Luiz Gonzaga Belluzzo – Bento XVI é um intelectual, e quando ele fala do marxismo, imagino que esteja falando do socialismo real, do materialismo, etc. Agora, o problema é que o materialismo de Marx diz o seguinte: “É preciso que se tomem os objetos tais como eles existem”. Ele está falando de uma ontologia do econômico, uma ontologia do ser social, como escrevi no meu último livro. Ele estava mostrando que essa ontologia era alienante, como o papa usa hoje a palavra alienante num dos trechos do seu texto, porque ela desviava o homem da realização da sua subjetividade livre.

Acho interessante o debate entre Jürgen Habermas e Ratzinger, mas Bento XVI, ao contrário de Bergoglio, não conseguiu se livrar dessa visão parcial, que está maculada historicamente pela experiência do socialismo, que foi trágica, porque o socialismo real tentou realizar exatamente aquilo que o capitalismo vem realizando. Ele abandonou todos os princípios ou os projetos que Marx originalmente concedeu ou imaginou.

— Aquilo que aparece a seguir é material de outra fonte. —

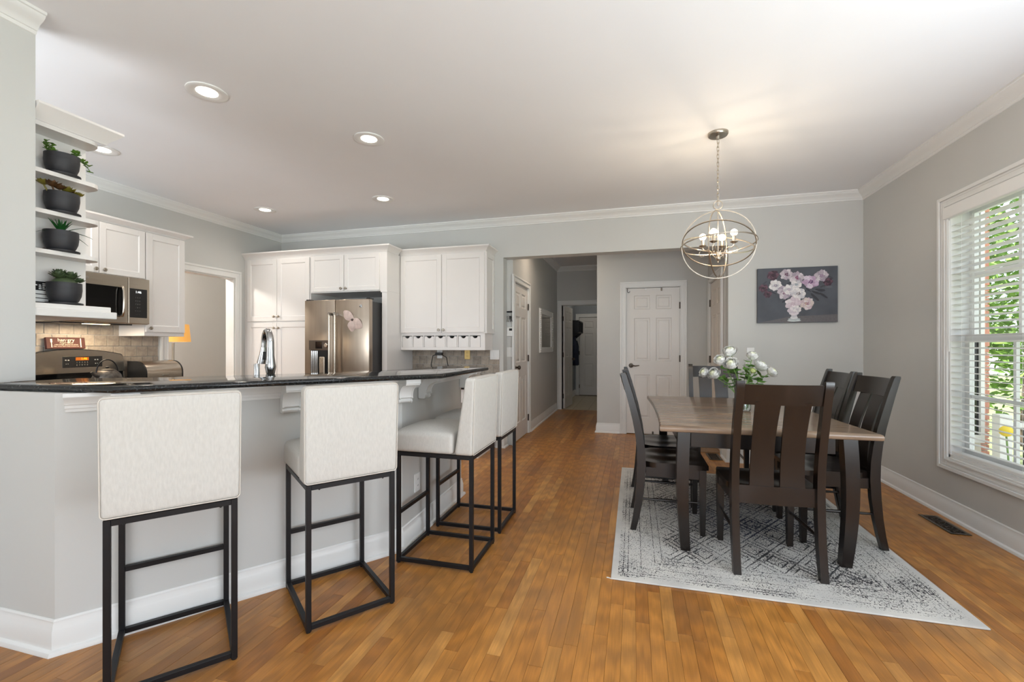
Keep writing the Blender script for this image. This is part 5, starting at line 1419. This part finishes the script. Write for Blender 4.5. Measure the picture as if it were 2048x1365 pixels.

IHU On-Line – Em que medida Marx se enquadra na tradição judaica cristã?

Luiz Gonzaga Belluzzo – Na medida em que ele está mergulhado naquela preocupação com os caminhos da liberdade do homem e da sua realização integral. Ele diz que o homem vai se realizar na história, e isso está na base do cristianismo. O marxismo cai nessa tradição, aliás, não há como o destrinchar do horizonte do pensamento da filosofia.